### RECORDS FOR THE EXERCISE

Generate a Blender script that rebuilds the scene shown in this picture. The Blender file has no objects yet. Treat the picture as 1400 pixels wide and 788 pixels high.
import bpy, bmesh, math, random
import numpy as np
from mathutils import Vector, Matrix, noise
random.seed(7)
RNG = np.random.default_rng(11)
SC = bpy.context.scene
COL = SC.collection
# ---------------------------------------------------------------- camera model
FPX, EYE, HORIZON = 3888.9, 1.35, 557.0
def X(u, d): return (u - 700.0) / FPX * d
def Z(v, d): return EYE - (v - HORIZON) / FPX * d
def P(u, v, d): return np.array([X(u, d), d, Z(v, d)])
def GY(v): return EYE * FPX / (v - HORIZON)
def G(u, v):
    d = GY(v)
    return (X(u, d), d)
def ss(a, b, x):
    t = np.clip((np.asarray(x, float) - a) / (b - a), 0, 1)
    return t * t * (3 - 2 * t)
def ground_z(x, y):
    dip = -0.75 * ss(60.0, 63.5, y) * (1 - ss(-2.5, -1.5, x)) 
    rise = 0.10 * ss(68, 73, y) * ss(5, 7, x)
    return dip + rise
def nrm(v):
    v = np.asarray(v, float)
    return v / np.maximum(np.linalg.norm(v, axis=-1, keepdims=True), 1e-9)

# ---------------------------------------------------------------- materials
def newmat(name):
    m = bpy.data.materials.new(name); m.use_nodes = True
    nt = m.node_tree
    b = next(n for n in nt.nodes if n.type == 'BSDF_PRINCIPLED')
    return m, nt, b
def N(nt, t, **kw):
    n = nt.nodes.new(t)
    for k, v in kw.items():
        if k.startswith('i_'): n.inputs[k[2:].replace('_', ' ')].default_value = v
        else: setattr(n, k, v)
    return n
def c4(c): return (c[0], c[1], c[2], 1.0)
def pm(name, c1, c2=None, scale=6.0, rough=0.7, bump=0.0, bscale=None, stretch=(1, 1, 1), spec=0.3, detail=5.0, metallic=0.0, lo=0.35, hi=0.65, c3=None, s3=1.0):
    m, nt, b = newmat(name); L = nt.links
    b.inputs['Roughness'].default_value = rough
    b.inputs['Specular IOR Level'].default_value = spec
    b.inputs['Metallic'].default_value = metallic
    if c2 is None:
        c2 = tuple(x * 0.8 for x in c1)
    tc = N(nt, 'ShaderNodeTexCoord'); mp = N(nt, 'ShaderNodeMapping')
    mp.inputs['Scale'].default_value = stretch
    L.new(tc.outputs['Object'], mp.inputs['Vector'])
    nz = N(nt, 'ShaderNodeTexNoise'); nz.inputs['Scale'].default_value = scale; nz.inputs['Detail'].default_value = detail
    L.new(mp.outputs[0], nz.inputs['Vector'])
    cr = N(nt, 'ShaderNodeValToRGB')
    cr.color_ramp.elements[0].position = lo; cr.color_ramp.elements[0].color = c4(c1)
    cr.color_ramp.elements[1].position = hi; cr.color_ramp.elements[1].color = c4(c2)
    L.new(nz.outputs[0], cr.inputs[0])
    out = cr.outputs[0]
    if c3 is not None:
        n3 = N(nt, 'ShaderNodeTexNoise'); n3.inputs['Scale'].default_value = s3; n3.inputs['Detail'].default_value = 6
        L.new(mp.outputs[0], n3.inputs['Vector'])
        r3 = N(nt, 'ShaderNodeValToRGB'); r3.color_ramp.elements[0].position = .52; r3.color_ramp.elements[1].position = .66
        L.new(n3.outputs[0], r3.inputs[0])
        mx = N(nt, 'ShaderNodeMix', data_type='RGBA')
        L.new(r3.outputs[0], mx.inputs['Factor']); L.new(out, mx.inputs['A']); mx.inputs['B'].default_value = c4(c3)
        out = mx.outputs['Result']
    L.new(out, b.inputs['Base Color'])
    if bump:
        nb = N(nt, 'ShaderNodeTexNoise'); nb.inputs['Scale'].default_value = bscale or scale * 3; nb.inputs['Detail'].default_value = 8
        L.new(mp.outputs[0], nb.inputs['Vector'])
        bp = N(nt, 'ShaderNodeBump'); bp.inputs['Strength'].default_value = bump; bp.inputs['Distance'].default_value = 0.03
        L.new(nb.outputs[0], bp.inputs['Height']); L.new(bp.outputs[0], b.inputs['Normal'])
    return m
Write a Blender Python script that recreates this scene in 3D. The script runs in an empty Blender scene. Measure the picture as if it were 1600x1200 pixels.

######

Locate all lines in the listing above with the word "that". Copy them.

RESULT:
Generate a Blender script that rebuilds the scene shown in this picture. The Blender file has no objects yet. Treat the picture as 1400 pixels wide and 788 pixels high.
Write a Blender Python script that recreates this scene in 3D. The script runs in an empty Blender scene. Measure the picture as if it were 1600x1200 pixels.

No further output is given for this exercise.